__Task directions__
Filter the data below for the string "scene" and copy each matching line.

════════════════

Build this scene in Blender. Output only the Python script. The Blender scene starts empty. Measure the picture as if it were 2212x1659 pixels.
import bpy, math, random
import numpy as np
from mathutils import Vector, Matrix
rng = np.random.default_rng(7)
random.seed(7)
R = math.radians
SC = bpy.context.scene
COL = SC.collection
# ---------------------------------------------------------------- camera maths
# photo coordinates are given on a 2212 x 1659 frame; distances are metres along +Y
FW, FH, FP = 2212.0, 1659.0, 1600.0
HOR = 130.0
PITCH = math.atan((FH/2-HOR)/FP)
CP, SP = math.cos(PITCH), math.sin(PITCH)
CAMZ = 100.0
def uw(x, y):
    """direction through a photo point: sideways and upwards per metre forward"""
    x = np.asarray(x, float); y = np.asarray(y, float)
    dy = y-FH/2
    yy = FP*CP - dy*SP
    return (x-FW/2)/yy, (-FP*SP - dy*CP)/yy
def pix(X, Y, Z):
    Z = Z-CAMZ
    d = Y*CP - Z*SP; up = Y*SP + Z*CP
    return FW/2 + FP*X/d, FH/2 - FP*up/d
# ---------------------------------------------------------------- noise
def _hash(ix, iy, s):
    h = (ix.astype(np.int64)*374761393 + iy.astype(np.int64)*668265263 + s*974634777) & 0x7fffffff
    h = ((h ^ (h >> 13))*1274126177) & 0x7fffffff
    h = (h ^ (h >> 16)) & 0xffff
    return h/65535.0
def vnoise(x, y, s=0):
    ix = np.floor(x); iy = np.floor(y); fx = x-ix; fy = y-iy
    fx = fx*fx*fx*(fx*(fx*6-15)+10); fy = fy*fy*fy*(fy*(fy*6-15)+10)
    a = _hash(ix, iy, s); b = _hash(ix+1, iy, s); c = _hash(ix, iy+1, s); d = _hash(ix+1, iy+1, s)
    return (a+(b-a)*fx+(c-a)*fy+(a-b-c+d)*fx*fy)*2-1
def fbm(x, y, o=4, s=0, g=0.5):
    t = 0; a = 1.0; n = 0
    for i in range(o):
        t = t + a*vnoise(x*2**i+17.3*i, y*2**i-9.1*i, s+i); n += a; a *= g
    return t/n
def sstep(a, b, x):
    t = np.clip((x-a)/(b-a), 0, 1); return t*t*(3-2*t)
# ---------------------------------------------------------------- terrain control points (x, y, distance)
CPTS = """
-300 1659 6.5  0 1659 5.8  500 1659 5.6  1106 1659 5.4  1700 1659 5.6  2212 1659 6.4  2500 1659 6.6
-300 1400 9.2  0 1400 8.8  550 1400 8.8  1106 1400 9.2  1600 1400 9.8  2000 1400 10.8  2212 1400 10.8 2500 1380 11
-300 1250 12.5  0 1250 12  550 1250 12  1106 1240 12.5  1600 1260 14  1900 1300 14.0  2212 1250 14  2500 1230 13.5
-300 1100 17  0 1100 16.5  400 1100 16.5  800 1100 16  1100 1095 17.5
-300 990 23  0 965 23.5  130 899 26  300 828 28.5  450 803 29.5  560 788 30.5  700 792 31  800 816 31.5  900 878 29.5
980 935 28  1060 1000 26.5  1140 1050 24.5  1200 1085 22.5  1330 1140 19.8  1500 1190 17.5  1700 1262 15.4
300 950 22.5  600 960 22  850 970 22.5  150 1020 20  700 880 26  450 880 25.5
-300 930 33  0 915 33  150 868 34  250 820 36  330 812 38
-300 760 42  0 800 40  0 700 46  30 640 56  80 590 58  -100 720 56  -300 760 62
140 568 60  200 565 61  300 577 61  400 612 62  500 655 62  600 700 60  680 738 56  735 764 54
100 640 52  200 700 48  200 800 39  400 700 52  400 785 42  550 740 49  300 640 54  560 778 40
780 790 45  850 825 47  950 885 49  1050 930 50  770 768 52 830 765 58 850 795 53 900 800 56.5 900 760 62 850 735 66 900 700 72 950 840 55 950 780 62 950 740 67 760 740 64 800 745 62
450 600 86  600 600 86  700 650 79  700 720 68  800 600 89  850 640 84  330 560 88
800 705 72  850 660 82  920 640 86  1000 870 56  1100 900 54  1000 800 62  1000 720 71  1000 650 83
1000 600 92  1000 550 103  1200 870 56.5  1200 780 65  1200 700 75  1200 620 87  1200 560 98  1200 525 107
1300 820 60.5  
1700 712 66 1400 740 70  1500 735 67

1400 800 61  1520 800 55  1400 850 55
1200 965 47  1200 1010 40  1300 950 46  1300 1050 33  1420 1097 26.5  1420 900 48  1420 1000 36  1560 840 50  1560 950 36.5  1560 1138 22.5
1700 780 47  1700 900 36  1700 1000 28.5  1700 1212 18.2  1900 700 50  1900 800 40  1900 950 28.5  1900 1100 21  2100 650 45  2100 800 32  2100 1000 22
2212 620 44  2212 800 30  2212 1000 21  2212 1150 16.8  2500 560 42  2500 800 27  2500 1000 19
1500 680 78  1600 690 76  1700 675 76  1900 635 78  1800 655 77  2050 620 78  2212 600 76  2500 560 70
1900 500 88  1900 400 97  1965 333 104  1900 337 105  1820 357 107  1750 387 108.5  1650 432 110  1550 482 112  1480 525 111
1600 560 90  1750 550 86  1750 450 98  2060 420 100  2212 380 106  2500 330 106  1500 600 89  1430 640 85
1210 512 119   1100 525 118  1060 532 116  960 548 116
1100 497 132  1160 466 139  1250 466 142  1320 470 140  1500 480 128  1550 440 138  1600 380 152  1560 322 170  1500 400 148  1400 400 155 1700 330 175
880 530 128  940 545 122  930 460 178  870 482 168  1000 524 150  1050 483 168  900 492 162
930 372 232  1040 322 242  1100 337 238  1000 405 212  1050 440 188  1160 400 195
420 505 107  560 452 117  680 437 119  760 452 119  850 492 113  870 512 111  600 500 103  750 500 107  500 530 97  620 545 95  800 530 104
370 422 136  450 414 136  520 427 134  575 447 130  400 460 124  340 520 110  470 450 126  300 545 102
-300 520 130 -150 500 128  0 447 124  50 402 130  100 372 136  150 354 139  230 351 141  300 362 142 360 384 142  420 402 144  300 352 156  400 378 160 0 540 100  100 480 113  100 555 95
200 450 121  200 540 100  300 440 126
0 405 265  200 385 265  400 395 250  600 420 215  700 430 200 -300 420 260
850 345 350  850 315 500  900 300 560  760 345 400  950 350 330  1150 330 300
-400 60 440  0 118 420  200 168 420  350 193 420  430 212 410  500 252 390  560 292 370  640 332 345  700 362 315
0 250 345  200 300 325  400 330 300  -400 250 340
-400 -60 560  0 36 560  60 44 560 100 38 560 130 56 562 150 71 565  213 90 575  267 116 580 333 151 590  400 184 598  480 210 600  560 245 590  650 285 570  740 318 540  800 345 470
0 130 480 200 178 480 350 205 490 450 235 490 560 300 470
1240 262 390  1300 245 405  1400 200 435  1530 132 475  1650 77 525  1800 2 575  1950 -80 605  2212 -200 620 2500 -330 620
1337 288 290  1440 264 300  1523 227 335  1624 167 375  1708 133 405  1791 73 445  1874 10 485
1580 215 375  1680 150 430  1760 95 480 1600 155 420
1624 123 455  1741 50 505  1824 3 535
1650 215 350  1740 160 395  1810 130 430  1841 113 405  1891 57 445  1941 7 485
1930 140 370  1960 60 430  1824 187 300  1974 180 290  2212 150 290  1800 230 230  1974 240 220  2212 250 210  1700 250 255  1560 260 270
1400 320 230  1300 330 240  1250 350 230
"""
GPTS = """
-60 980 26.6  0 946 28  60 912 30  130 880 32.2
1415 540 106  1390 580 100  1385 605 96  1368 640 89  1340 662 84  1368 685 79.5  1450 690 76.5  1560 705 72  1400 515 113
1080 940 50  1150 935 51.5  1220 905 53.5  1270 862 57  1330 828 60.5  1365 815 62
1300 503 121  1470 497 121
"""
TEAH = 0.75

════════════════

__Exercise response__
Build this scene in Blender. Output only the Python script. The Blender scene starts empty. Measure the picture as if it were 2212x1659 pixels.
SC = bpy.context.scene